“True Detective” season two a convoluted mess

Matt Wood
Staff Writer

I have never looked forward to a second season more. “True Detective” had rung my bell like no serial before it. Void of any cookie-cutter, made-for-TV crime drama cops, True Detective is driven by a duo of flawed heroes, each with an excess of personal demons. Theirs is a tarnished world full of ignorance and vice. The atmosphere is eerie without being overdone, and the bad guys are bad — really bad. The pacing and plot build a captivating mystery that draws the viewer in completely.

At least that was season one. “True Detective” season two is a bewildering sophomore slump. Before I really lay into why it made me feel so hollow, I must acknowledge that writer and creator Nic Pizzolatto faced an impossible task. The show is structured as a start-to-finish story per season, so he couldn’t piggyback off of anything. He had to build a new story with new characters from scratch.

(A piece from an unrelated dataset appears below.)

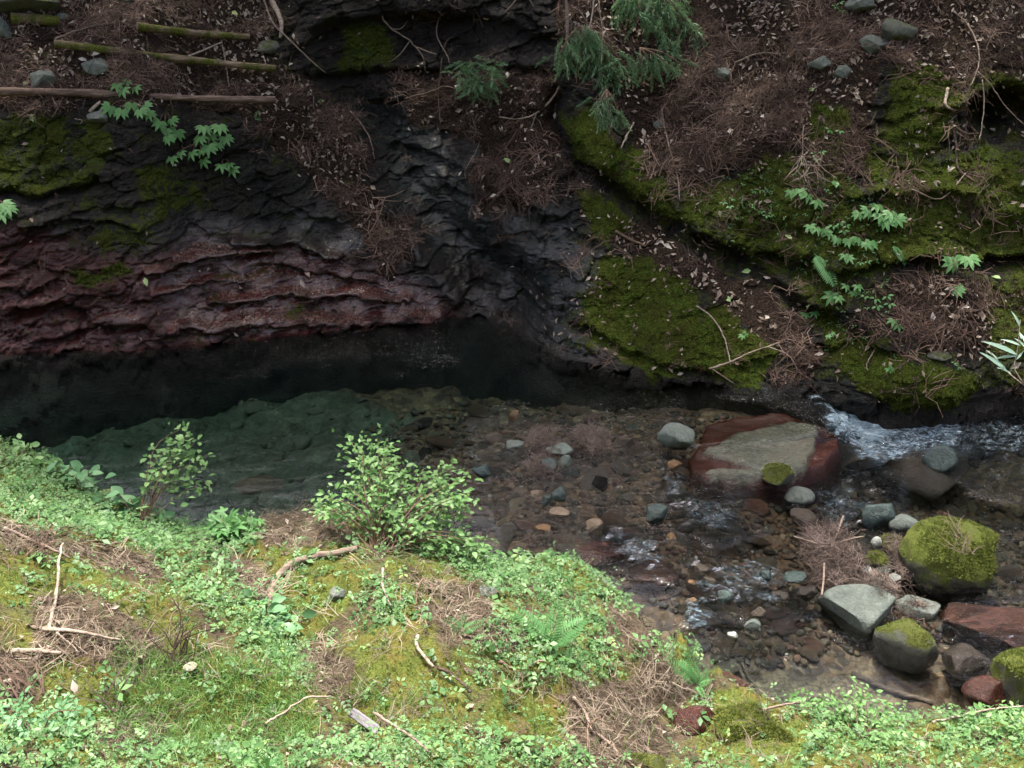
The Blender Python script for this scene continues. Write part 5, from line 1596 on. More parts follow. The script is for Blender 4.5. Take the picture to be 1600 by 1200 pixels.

This season’s tagline, “We Get the World We Deserve,” makes an overt connection between human character and environment. The action takes place in the fictional city of Vinci, California, a seedy industrial center with streets as dirty as its oligarchy of mobsters and corrupt officials. The concrete jungle imagery is well-done, as streets twist through underpasses and over canals before shooting off in every direction of the horizon.

But the tale that takes place in Vinci is a disaster. Instead of two protagonists to follow, we now have four, and that’s not the only thing that has proliferated. Pizzolatto throws subplot on top of plot, then heaps useless sidebars onto those subplots. The effect is that we’ve no clue which discoveries are going to be irrelevant or paramount as the show progresses.

There’s no straightforward story about detectives solving crime. Instead, we have a slow motion reveal of an intricate maze of betrayal and revenge, of which the initial victim is a reformed gangster named Frank Semyon.

Semyon, played by Vince Vaughn, opens the season in dire straits. His money man, Caspere, is found murdered on the side of the road, and what’s worse, he was holding Frank’s life savings at the time of his demise. Semyon calls his favorite cop on the take, Detective Ray Velcoro (Colin Farrell), to assist him in unraveling the mystery of Caspere’s death.

Velcoro is a reckless drug abuser who would self-destruct were he not clinging to a withering bond with his son, a relationship his estranged wife is trying hard to eradicate. Joining Velcoro in the investigation are Detective Ani Bezzerides (Rachel McAdams) and bike cop Paul Woodrugh (Taylor Kitsch). Both lug around ghosts from their past and have large question marks hanging over their sex lives.

These four take on the entrenched powers within and without Vinci, a tortuous Venn diagram of villains that includes a corrupt mayor, a criminal police gang, Mexican drug lords, sex traffickers, a Russian strongman and a shotgun-wielding bird mask-wearing mystery man.

To the extent that the show works, it does so due to Ray Velcoro. Colin Farrell brings all his anxieties, shortcomings and paltry aspirations to life. The only member of the foursome who has meaningful interactions with all three others, he feels like the hub of what’s going on.

Beyond Farrell, there’s not a lot to connect with. I wanted to root for Vince Vaughn, but he’s not a convincing gangster. He can’t escape that familiar hectoring monotone he assumes in his comedies, which is not something the audience needs to be reminded of when watching “True Detective.”

His marriage to Jordan (Kelly Reilly) is the most prominent romance of the season, but their long-winded conversations on family and future have all the thrill of any standard counseling session. Jordan’s ruby red hair is very easy to look at, but she’s permanently set somewhere between drowsy and mopey no matter what the situation. In one scene, she walks into an office to find the just-gutted body of a man she knows well, and her reaction is so lifeless his blood might as well be red wine spilled on the carpet.

McAdams and Kitsch both put on laudable performances, but their characters feel redundant and distracting. Bezzerides (McAdams) keeps stumbling upon findings related to the main plot by sheer coincidence. Woodrugh (Kitsch), a war veteran, is hounded by media accusations of Afghan War crimes in an utterly unnecessary subplot that goes nowhere.

A handful of their individual trials and investigations are left rotting on the vine for multiple episodes at a time, so that by the time they return, we’ve forgotten what they were all about in the first place.

These two characters are symbolic of what’s wrong with this season as a whole. Pizzolatto wants us to care about too many things, and the audience’s sympathy gets so diffused it evaporates into apathy.

Furthermore, the show’s central characters feel like bystanders. The main character turns out to have been Caspere all along — the dead guy we never got to meet.

And the crime that really matters  — the thing that’s turning all these wheels — is something we never see.

Now, I’m rarely the smartest or most observant person in the room, and when I watch a movie I often have to nudge the person next to me to clue me in on what’s going on.

But if I find myself doing that week after week, and the person next to me is as oblivious as myself, then something is seriously flawed in the storytelling.

Let’s hope Pizollatto has another act up his sleeve, one that’s dumbed-down enough for yours truly.